A release from UC Davis in February notes, “Wheat products account for roughly 20% of what people eat every day around the globe. As climate changes, wheat crops must adapt to new weather patterns to keep up with demand.”

The University of California, Davis, is leading a five-year, $15 million research project to accelerate wheat breeding to meet those new climate realities, as well as to train a new generation of plant breeders.

“Everything is less stable,” said Jorge Dubcovsky, a plant sciences distinguished professor who is leading the grant research. “Everything is changing so you need to be fast.

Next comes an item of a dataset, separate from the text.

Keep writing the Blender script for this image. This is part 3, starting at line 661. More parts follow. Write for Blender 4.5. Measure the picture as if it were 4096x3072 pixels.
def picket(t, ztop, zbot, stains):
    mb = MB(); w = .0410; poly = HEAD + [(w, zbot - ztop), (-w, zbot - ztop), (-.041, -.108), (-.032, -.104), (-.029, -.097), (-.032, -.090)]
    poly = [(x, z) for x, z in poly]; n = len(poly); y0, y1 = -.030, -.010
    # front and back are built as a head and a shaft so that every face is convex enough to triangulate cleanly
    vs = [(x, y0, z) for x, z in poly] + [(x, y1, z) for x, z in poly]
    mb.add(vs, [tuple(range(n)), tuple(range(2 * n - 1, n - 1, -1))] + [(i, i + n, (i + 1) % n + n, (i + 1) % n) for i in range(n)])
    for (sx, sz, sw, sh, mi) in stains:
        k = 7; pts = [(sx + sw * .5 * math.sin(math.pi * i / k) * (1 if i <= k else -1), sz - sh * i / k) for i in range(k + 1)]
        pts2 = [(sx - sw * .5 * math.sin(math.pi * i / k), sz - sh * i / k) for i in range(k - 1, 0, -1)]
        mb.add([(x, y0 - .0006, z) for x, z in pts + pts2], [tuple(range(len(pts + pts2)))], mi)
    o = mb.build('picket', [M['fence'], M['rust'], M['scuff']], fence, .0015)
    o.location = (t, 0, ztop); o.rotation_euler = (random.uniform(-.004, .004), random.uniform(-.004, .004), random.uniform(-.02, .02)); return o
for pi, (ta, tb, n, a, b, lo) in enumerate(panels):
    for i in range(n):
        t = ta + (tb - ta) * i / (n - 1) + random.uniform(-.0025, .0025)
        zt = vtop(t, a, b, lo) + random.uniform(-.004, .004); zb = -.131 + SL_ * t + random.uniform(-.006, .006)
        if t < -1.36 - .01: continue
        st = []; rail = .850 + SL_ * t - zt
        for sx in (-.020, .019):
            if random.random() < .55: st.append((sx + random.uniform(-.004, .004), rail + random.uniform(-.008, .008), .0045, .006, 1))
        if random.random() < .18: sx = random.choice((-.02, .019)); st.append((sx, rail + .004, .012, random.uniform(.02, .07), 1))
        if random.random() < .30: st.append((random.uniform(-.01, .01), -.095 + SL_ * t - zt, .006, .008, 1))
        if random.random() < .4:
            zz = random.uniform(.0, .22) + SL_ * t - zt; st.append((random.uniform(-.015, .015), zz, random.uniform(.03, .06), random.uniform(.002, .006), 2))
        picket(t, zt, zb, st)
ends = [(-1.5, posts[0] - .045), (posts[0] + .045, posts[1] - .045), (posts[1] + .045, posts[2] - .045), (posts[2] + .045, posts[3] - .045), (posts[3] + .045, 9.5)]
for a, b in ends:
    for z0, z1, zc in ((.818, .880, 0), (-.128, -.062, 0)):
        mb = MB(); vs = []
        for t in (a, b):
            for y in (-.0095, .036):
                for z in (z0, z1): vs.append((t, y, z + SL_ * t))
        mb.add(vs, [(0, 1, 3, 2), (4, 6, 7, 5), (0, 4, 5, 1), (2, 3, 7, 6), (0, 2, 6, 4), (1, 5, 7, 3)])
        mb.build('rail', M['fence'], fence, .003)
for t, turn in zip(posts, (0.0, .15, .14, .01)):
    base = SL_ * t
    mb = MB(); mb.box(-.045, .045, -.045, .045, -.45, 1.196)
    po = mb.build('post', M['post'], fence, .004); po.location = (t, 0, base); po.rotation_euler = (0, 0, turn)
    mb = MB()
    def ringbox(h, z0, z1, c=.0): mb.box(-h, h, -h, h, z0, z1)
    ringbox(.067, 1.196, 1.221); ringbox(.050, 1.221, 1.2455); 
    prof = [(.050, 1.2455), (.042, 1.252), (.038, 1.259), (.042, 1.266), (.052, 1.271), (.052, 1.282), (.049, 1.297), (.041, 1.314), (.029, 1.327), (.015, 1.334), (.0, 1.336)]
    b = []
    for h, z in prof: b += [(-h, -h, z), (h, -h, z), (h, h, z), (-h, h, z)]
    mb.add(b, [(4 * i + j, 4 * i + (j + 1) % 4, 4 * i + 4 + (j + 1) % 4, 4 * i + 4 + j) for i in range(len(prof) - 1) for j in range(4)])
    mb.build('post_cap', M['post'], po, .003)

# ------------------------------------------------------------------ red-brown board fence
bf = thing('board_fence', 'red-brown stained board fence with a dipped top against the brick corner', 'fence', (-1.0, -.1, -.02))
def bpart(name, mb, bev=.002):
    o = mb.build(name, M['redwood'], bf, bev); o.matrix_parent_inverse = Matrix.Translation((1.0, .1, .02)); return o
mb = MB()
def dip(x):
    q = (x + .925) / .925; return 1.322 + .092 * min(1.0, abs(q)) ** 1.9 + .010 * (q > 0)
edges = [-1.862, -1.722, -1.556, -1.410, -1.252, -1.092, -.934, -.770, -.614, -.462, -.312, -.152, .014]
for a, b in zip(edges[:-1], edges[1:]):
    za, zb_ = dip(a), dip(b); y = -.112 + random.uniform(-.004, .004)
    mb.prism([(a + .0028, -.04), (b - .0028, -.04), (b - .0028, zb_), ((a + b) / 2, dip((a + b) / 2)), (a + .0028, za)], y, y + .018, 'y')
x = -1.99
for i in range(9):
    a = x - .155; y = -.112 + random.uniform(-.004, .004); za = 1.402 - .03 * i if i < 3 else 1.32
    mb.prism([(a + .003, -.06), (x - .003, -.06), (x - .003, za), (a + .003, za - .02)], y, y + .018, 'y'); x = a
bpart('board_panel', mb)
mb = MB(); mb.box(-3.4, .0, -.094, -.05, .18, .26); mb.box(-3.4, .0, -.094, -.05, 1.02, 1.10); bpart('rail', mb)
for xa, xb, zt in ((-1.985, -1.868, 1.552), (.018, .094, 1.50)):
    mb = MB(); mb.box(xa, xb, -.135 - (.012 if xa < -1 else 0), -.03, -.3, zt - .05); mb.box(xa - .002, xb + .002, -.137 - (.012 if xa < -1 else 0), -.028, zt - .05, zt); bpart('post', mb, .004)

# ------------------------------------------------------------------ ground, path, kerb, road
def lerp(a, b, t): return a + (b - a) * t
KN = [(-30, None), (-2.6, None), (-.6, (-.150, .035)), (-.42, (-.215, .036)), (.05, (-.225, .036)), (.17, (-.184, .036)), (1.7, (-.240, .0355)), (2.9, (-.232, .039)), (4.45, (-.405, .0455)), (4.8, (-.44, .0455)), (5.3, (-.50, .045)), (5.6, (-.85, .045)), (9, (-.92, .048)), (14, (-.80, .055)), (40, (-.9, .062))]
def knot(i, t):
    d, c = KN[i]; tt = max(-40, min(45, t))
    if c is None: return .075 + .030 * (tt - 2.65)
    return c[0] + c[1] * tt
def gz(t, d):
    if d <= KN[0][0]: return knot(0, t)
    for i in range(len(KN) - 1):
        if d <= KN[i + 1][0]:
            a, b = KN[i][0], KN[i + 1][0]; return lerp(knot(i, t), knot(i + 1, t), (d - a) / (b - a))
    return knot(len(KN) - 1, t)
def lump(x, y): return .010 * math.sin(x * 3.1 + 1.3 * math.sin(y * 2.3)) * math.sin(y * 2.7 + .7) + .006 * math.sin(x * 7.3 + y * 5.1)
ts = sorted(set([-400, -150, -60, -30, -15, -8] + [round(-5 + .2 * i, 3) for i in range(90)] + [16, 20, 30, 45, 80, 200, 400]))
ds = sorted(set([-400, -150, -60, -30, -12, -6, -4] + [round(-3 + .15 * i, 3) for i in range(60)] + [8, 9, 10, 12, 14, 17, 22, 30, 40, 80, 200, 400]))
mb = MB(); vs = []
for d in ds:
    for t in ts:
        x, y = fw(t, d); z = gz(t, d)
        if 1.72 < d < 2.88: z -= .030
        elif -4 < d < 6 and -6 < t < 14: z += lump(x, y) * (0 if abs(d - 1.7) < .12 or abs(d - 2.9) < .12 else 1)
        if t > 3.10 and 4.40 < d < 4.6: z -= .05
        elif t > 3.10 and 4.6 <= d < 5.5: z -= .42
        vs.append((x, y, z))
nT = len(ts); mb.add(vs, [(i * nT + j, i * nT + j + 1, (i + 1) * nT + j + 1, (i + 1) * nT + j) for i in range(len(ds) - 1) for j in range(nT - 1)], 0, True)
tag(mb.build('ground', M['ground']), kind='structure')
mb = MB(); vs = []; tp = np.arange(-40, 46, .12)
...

You need to be able to adapt fast.”

“Breeding crops for the future will require new traits, breeding platforms built for quick transfer of traits to elite cultivars, coordination of breeding efforts in public and private domains, and training for current and future plant breeders and researchers,” NIFA said in an announcement about this grant and others related to breeding.

Once again the opportunity exists to take research and put it to market—and that research is happening at UC Davis and that market is likely to be happening in the Sacramento Region, perhaps even in Davis itself.

The key to the future is thus going to be the ability to create more productive food production methods that can close that 56-percent food gap.